Nietzsche:
"Nós possuímos arte a fim de que não pereçamos da verdade".
Nietzsche: "Ao redor do herói, tudo se torna tragédia; ao
redor do semi-deus, uma peça sátira; e ao redor de Deus - o quê? -
talvez o 'mundo'?" Como é bem claro nessas citações
escolhidas por Heidegger para discutir o pensamento nietzschiano, o
princípio metafísico de Nietzsche tem a ver com a arte - sob o
ponto de vista dele - e verdade. Para o filósofo autor de “Gaia
ciência”, há uma conexão clara entre a vontade de potência e a
"arte". Sendo que arte, para ele, não se resume ao que é
exposto nos museus de belas-artes, nem às salas de cinema, nem às
melhoras literaturas - nada de conceitos tão fechados cujas
fronteiras se tornam um problema para o próprio conceito, porque, ao
serem estabelecidas já se tornam obsoletas, antigas, antiquadas,
paradas no tempo. Para Nietzsche, arte é algo mais simples, é toda
a possibilidade de criação.
Ou seja,
se acompanharmos esse raciocínio, ao se colocar em prática a
vontade de potência, todo indivíduo, ou como Heidegger gosta de
denominá-lo, todo Dasein, se tornaria um artista. Explicando melhor:
ao se colocar em prática, para fora de si, sua vontade, ao tornar
essa potência [no caso, agora, de latente], em realidade, o
indivíduo, o Dasein, necessariamente criaria algo. Mesmo que
abstratamente, mesmo que apenas no campo dos conceitos. É uma
criação.
Esse
conceito de “arte”, visto dessa forma, então, se torna mais
popular. Tira completamente a carga de diferenciação que existe
entre aqueles que se consideram superiores por produzirem objetos
valorizados pelos outros [ou por determinados grupos que se entronam
no papel de juízes do que é bom, ruim e indiferente] e os demais
indivíduos. Nietzsche, assim, mostra que todas as pessoas são
“artistas” em potencial. São criadoras. Basta, claro, seguir a
sua vontade, colocá-la para fora de si. O que, bem, não é
exatamente algo exatamente fácil, já que ao produzir “algo”,
esse algo provavelmente vai alargar os conceitos anteriores, os
limites pré-estabelecidos, e assim desagradar aqueles que querem
manter, conservar as relações, a sociedade, o ambiente, como elas
são e sempre foram. Criar, ou nas palavras de Nietzsche, produzir
arte é desestabilizar o que há.
Porque arte é "o grande estimulante da vida"

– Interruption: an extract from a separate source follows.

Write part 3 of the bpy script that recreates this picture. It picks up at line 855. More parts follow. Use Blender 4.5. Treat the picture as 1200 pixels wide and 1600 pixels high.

para Nietzsche. Já Heidegger a conceitualiza de outra forma,
bastante parecida: arte é a condição para a vontade se tornar
capaz de ascender à potência e aumentar essa potência. Ou seja, é
excita, exercita, empurra a potência, massageia, tonifica. É o
"primeiro valor que abre todas as alturas de ascenção",
diz ele para concluir: "Arte é o máximo valor" – como
se mostrasse que a arte, essa criação, é a produção, o resultado
prático da vontade de potência [para Nietzsche], do Ser [para
Heidegger]. Mais à frente no texto, Heidegger dá novamente voz ao
Nietzsche já do livro “Vontade de potência”: "Arte é mais
válida que a verdade"1.
ps. A
frase final é forte o bastante para terminar o capítulo, mas antes
de continuar, seria curioso lembrar uma passagem de “Crimes e
pecados”, filme de Woody Allen, que ele revisita o mito
desenvolvido por Dostoiévski sobre a moralidade de um mundo sem
deus. Após Judah Rosenthal, o personagem de Martin Landau, ter já
matado sua amante, vivida por Anjelica Houston, ele se rói em culpa.
Começa a revisitar o seu passado, de criação religiosa judaica,
com todas as suas culpas envolvidas, e escuta o seu pai dizer uma
frase, que encerra a discussão à mesa sobre moralidade: “eu
prefiro deus à verdade”.
1Conforme
Heidegger, 1977 / 86, em tradução livre.